Да возможно ли это?” Анфиса думает иначе:
“Каждый решает так, как он может. Я не
осуждаю. А сама не могу. Как я бабам посмотрю
в глаза?” Максимализм Анфисы автор хотел
объяснить крепкими нравственными устоями
в ее староверской семье. “Раз горе в доме
— каждый день покойники, — разве может
она отдаваться радости? Разве не преступно
это? Все прабабки и бабки, хранившие верность
до гроба своим мужьям в их роду, восставали
против ее любви, против страсти”. Но и
Анфису заставлял автор больше сомневаться,
искать ответа. Анфиса терзается: любить
должна была Настя, ее должна была одарить
всеми дарами жизнь, а на самом деле любить
выпало ей, Анфисе. Да разве справедливо
это? Кто, кто определяет все это, заранее
рассчитывает? Почему один человек умирает
в молодости, а другой живет?
Когда Анфиса узнает, что Настя обгорела,
стала калекой, она надевает на себя вериги.
Стоп. Никакой любви! Она стала сурова,
аскетична, что называется, в ногу со своим
временем. И думала: так и надо. В этом ее
долг. Но людям это не понравилось. Людям,
оказывается, больше нравилась прежняя
Анфиса — веселая, неунывающая, жадная
до жизни. И именно тогда о ней с восторгом
говорили бабы: “Ну, женка! Не падает духом.

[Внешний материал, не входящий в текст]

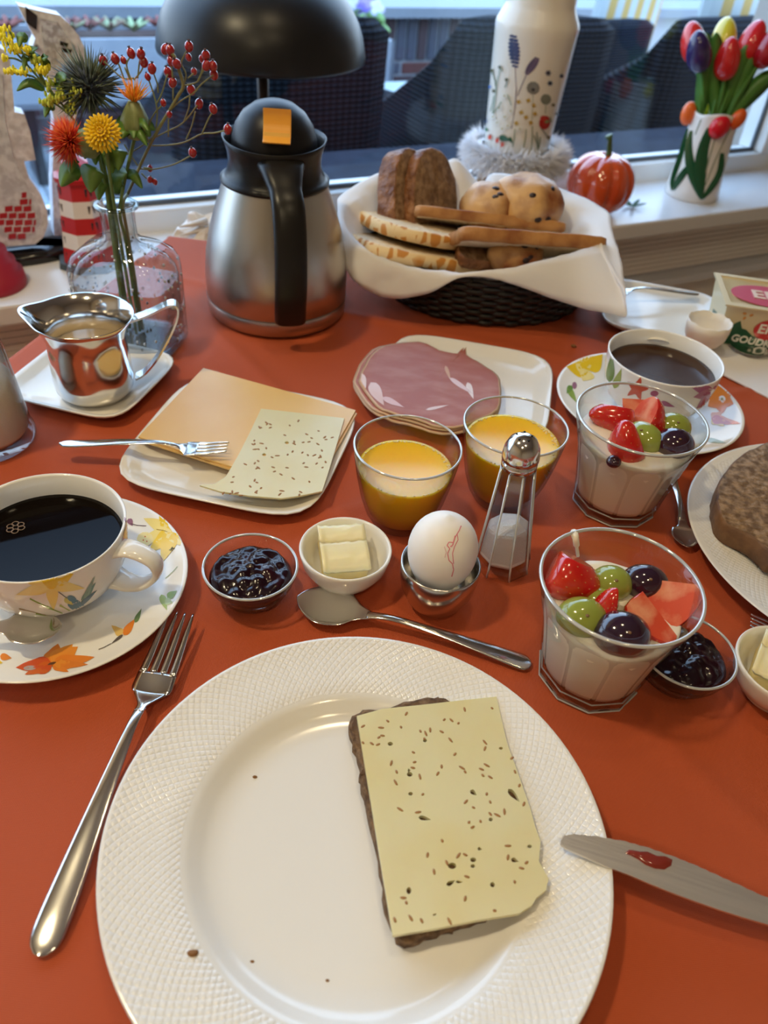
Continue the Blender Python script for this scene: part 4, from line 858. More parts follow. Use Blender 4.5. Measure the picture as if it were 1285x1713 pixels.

Еще и нас тянет”. А когда Анфиса становится
аскетом, худо становится и людям. И люди
не идут к ней. А она ведь хотела им добра,
для них надевала на себя власяницу.
Нравственно аскетическое и язычески
жизнелюбивое отношение к миру принимало
в романе и в других произведениях Ф. А.
Абрамова самые многоликие формы. Крайний
аскетизм и эгоистически бездумное жизнелюбие
были одинаково неприемлемы для писателя.
Но он понимал, как трудно найти правду
— истину в этом мире. Потому вновь и вновь
сталкивал противоположные натуры, взгляды,
убеждения, искания в сложных жизненных
ситуациях.
Что же, по мнению писателя, должно помочь
человеку найти ответы на те сложные вопросы,
которые ставит перед ним жизнь? Только
сама жизнь, дорогая сердцу автора природа,
те “ключевые родники”, в которых омывается
герой романа и от которых набирается
сил, “и не только физических, но и духовных”.